Famed Musician Visits Ensemble

Joelle Nelson and Genie Lee

Accomplished jazz trombonist Steve Turre, an Acalanes and Stanley alumnus, shared his experience as a musician with the Jazz Ensemble class on January 24.

The class was so excited to talk to him that they were counting down the days to his arrival 3 weeks prior, said sophomore Alex Mangoba.

“It really was a special treat for our students to get to meet him, hear his story, receive feedback on their play, and then to actually get to play with him,” said Vice Principal Jonathon Drury.

Steve Turre has been a musician for 53 years and is considered one of the most prolific jazz players of all time. He has played with the Saturday Night Live Band since 1985 and has released several albums, the most recent last year. He grew up in Lafayette and began playing the trombone at the age of 10.

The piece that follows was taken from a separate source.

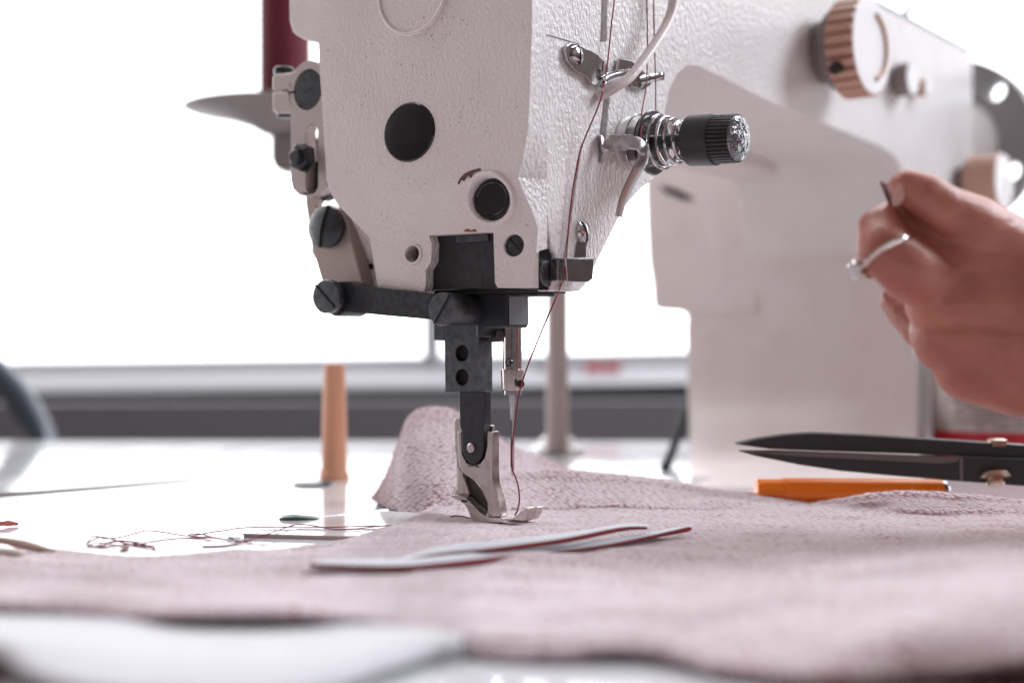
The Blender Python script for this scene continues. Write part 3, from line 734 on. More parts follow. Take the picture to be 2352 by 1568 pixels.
# bed plates by the needle
b = MB(); b.prism([T(567, 1202, 1.6), T(885, 1172, 1.6), T(1010, 1180, 1.6), T(1010, 1215, 1.6), T(800, 1230, 1.6), T(556, 1224, 1.6)], Zv*-.5); b.build('slide_plate', M_bed, mc, bevel=.2)
b = MB(); b.prism([T(560, 1224.5, 1.55), T(800, 1230.5, 1.55), T(830, 1226, 1.55), T(830, 1220, 1.55), T(560, 1216, 1.55)], Zv*-1.5); b.build('plate_edge', M_beige, mc)
b = MB(); b.prism([T(556, 1224, 1.6), T(548, 1223, 1.6), T(528, 1228, .6), T(523, 1232, .6), T(552, 1233, 1.2)], Zv*-.5); b.build('plate_spring', M_steel, mc, bevel=.1)
b = MB(); b.tube(spline([T(646, 1194, 1.2), T(655, 1189, 2.2), T(680, 1188, 2.4), T(715, 1191, 1.6), T(738, 1192, 1)], 5), [.3, .6, .9, 1.1, 1.2]+[1.3]*12+[1.1, .9, .7, .4], 10, 2.0, up=Zv); b.build('plate_latch', mat('dark_green_steel', (.10, .13, .12), .25, .7), mc)
b = MB(); b.tube([T(735, 1190, 1), T(890, 1172, 1)], .8, 8); b.build('plate_rod', M_steel, mc)

# ------------------------------------------------------------------ threads on the machine
TZ = SF+1.2
b = MB()
run = [F(1420, -120, TZ), F(1411, 0, TZ+1), F(1404, 60, TZ+1.5), F(1396, 140, TZ+2), F(1388, 195, TZ+3), F(1384, 212, TZ+12), F(1372, 250, TZ+5), F(1335, 340, TZ+2), F(1322, 400, TZ+1), F(1315, 440, TZ+.8), F(1308, 500, TZ+.8), F(1303, 560, TZ+1), F(1301, 592, TZ+4.5), F(1293, 646, TZ+4)]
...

Turre helped various students with their technique during the class. “I though it was really interesting to see someone with experience and wisdom. You could definitely tell he was influenced by the type of music that he showed us and told us about, like he did show us some techniques to the trombonists in the band,” said Mangoba.

Junior Daniel Warner said, “Having him give his insights to us was pretty cool, because normally we are just exposed to a lot of teachers and not so many musicians that play music professionally.”

“At first I didn’t know who he was. I was told actually when I was in my Jazz Ensemble class,” said Mangoba. “I looked him up and got to check out some of the songs he made, so I got to listen to some, and I was quite impressed.”

Turre answered student questions about his life as a musician. Mangoba asked what it would take to achieve similar success. “And he just said to stick with it and do what you love even if it is music, which it was for him,” she said.

Warner said, “I related to him when he said that he liked music and just played it a lot, not because he wanted attention or anything like that but because he really liked music which is why he played it.”

Mangoba said, “It does seem like a risky path to go down into, but maybe one day it’ll definitely be something that I’m going to stick with my entire life and something that will influence me.”